— BEGIN —

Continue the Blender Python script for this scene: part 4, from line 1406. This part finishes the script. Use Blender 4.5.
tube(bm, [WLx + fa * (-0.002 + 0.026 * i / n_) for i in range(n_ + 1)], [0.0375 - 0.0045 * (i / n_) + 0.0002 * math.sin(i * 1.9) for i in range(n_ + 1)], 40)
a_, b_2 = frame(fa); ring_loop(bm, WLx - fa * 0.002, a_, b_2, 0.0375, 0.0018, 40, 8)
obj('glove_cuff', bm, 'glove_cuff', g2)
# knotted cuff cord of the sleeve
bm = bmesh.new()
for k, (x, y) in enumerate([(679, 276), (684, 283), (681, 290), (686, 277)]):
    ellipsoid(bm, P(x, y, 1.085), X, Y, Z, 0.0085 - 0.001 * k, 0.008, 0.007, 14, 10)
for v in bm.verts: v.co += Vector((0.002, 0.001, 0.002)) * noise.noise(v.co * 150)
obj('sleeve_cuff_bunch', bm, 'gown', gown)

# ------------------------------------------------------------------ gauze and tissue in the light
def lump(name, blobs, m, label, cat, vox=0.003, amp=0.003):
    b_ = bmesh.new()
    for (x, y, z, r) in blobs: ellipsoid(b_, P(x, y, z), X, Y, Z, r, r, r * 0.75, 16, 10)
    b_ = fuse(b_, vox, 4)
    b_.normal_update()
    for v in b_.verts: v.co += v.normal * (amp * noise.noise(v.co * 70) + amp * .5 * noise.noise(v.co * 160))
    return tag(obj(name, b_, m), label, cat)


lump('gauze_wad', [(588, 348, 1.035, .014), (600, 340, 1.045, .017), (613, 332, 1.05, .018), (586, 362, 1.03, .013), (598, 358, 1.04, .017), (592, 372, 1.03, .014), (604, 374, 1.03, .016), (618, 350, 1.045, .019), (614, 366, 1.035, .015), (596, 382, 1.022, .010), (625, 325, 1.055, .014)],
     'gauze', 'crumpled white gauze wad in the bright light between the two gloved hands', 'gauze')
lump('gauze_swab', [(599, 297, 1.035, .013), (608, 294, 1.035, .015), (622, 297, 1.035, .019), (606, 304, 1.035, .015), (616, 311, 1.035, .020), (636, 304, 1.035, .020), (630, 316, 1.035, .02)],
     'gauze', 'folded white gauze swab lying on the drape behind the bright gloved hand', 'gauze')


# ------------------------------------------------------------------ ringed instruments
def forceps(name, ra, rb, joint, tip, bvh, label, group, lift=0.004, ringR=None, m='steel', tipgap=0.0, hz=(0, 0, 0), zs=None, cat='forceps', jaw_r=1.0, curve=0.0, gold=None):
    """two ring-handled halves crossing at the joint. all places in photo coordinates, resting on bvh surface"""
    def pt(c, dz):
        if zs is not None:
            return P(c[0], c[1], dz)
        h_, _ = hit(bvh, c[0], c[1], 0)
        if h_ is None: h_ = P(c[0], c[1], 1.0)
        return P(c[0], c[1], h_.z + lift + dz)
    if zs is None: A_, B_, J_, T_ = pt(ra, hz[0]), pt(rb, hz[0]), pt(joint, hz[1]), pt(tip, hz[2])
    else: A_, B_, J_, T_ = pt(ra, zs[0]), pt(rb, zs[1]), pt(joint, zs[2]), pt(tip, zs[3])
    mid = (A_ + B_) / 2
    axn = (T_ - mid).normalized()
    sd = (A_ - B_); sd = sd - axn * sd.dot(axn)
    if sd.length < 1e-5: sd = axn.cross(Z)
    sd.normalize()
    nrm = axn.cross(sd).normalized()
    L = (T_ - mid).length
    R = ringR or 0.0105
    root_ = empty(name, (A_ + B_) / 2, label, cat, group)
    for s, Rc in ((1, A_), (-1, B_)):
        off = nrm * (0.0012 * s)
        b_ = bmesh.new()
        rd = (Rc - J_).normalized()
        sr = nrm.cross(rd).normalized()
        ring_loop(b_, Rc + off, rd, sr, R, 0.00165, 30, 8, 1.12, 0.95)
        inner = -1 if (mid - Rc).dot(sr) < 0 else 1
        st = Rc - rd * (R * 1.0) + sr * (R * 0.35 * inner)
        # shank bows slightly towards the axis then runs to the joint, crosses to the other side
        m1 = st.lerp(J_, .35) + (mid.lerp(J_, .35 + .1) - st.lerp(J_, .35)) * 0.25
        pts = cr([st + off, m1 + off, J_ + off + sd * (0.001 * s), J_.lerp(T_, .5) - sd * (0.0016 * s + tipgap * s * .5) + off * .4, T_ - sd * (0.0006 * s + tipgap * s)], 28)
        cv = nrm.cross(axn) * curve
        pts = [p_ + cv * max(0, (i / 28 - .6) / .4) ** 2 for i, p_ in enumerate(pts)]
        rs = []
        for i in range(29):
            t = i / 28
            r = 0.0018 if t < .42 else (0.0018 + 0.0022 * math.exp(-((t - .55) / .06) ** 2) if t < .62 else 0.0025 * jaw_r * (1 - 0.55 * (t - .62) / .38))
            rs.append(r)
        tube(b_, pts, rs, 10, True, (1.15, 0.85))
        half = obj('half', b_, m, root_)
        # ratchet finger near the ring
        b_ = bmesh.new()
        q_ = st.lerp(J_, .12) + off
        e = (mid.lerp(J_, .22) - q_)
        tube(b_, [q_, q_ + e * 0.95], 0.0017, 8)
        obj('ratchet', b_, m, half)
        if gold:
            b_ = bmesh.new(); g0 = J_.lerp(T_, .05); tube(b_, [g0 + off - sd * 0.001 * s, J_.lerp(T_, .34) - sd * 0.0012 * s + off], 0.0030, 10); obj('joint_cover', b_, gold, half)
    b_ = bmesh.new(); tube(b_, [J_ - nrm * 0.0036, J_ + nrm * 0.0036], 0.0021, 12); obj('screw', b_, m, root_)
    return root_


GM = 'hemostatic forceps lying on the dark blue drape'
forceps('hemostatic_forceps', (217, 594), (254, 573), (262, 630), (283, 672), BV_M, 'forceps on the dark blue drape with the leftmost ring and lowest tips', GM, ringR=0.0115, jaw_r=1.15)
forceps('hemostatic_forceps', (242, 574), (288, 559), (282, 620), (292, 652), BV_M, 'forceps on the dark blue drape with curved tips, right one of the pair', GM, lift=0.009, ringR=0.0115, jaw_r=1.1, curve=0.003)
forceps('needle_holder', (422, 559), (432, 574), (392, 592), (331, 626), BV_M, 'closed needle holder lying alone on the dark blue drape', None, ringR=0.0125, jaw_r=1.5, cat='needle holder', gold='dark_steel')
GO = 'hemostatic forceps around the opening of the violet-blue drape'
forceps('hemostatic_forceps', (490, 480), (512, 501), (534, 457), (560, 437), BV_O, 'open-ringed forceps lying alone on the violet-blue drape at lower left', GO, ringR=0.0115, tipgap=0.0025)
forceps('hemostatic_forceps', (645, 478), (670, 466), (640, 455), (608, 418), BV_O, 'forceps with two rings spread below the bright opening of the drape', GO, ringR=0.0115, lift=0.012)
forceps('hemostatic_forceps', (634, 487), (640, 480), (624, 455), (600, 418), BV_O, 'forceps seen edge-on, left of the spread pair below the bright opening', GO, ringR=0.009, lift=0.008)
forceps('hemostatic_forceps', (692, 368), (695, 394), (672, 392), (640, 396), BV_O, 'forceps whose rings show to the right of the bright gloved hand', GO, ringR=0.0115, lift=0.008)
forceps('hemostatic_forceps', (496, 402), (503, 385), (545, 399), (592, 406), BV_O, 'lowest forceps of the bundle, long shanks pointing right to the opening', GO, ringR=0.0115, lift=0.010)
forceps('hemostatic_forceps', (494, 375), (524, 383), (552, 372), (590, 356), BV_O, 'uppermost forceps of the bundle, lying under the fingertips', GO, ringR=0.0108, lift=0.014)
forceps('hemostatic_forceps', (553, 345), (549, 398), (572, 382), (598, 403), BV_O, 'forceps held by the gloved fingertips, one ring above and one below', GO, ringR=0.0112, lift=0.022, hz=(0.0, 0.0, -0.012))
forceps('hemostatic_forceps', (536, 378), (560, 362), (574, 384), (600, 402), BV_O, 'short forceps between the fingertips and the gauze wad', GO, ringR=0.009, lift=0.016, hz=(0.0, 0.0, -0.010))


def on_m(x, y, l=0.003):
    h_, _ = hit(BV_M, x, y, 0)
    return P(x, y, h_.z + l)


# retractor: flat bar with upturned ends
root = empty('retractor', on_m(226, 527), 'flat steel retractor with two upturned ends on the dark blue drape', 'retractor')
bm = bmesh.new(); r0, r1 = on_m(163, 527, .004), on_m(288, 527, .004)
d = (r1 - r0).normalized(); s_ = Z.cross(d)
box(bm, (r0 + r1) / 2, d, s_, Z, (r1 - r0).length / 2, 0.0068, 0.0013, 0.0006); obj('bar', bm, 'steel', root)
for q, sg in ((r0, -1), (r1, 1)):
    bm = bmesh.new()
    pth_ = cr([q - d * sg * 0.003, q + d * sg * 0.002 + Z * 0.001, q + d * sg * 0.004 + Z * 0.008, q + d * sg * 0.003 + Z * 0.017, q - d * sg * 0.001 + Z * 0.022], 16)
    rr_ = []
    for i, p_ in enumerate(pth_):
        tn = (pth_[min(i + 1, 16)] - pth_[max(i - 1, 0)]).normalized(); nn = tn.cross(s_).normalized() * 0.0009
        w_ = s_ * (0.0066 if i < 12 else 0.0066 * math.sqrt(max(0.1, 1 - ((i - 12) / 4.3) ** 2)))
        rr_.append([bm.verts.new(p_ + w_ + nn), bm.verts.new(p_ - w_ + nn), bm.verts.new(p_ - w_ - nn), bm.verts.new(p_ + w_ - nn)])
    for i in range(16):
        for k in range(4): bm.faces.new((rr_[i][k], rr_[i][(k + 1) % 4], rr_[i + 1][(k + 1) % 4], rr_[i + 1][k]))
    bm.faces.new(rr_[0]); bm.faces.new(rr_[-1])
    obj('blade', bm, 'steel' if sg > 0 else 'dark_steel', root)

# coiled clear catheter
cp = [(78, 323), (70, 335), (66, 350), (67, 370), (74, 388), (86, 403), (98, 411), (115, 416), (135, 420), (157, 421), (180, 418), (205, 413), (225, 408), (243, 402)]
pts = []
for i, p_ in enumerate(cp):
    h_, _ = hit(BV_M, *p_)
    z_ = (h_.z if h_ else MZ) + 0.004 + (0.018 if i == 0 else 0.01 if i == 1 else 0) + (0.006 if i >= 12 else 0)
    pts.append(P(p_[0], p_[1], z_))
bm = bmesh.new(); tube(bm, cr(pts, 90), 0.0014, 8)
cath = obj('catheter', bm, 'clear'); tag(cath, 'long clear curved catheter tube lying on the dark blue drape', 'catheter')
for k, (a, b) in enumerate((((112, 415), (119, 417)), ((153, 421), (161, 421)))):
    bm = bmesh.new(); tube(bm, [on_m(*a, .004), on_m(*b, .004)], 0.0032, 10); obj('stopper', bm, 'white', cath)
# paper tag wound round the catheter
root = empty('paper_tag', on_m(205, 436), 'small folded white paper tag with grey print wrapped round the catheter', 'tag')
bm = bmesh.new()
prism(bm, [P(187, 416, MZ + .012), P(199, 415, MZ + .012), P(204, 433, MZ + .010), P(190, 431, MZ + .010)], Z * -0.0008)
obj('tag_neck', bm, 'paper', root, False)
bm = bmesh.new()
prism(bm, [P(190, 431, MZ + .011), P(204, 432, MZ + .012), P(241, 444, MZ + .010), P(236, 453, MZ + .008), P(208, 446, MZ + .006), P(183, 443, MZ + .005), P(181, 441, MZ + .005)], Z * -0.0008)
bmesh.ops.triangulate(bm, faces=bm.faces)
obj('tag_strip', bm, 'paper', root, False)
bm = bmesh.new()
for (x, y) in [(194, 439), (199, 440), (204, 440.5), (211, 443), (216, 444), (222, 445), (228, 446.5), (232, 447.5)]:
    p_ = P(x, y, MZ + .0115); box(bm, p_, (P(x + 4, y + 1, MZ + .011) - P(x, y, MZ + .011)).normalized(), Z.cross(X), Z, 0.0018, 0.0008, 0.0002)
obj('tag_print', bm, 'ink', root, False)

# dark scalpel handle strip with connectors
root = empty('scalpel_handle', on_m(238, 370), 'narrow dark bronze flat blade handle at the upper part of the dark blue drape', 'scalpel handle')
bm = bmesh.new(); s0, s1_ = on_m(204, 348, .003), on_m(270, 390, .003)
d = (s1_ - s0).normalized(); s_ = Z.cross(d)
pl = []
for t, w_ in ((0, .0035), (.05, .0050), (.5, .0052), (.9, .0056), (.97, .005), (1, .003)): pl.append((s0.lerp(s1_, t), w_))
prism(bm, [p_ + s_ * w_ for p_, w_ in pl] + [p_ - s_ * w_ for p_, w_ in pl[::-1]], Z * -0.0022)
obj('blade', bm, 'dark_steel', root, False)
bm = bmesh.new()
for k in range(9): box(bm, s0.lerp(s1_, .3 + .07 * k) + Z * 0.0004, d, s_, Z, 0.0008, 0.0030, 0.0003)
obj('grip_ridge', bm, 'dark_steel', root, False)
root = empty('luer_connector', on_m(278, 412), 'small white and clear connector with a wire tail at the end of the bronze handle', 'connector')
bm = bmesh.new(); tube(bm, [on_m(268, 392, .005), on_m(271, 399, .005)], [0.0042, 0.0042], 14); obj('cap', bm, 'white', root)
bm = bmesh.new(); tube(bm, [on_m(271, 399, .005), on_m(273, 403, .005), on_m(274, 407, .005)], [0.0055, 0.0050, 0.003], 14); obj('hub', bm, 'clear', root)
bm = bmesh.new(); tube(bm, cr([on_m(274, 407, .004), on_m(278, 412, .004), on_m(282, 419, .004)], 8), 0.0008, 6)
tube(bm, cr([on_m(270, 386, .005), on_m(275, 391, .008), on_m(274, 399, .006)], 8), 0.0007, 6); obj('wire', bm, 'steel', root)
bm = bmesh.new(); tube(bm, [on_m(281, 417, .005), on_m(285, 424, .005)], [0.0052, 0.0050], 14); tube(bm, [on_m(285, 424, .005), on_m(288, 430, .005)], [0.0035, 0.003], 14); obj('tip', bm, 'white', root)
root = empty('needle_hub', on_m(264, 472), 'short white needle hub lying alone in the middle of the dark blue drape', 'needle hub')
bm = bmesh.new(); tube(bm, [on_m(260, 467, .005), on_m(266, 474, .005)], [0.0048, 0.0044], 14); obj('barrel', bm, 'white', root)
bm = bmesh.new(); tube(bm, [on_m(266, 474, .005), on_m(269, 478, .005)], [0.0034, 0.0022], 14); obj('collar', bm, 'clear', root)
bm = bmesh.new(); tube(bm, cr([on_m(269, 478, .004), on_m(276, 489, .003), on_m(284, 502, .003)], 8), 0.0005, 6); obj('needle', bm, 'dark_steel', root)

— END —

*TASK INSTRUCTIONS*
Copy exactly the lines that run from the first line of the data to the line containing "return tag(obj(name, b_, m), label, cat)", please, with both ends included and nothing else.

*EXPECTED OUTPUT*
Continue the Blender Python script for this scene: part 4, from line 1406. This part finishes the script. Use Blender 4.5.
tube(bm, [WLx + fa * (-0.002 + 0.026 * i / n_) for i in range(n_ + 1)], [0.0375 - 0.0045 * (i / n_) + 0.0002 * math.sin(i * 1.9) for i in range(n_ + 1)], 40)
a_, b_2 = frame(fa); ring_loop(bm, WLx - fa * 0.002, a_, b_2, 0.0375, 0.0018, 40, 8)
obj('glove_cuff', bm, 'glove_cuff', g2)
# knotted cuff cord of the sleeve
bm = bmesh.new()
for k, (x, y) in enumerate([(679, 276), (684, 283), (681, 290), (686, 277)]):
    ellipsoid(bm, P(x, y, 1.085), X, Y, Z, 0.0085 - 0.001 * k, 0.008, 0.007, 14, 10)
for v in bm.verts: v.co += Vector((0.002, 0.001, 0.002)) * noise.noise(v.co * 150)
obj('sleeve_cuff_bunch', bm, 'gown', gown)

# ------------------------------------------------------------------ gauze and tissue in the light
def lump(name, blobs, m, label, cat, vox=0.003, amp=0.003):
    b_ = bmesh.new()
    for (x, y, z, r) in blobs: ellipsoid(b_, P(x, y, z), X, Y, Z, r, r, r * 0.75, 16, 10)
    b_ = fuse(b_, vox, 4)
    b_.normal_update()
    for v in b_.verts: v.co += v.normal * (amp * noise.noise(v.co * 70) + amp * .5 * noise.noise(v.co * 160))
    return tag(obj(name, b_, m), label, cat)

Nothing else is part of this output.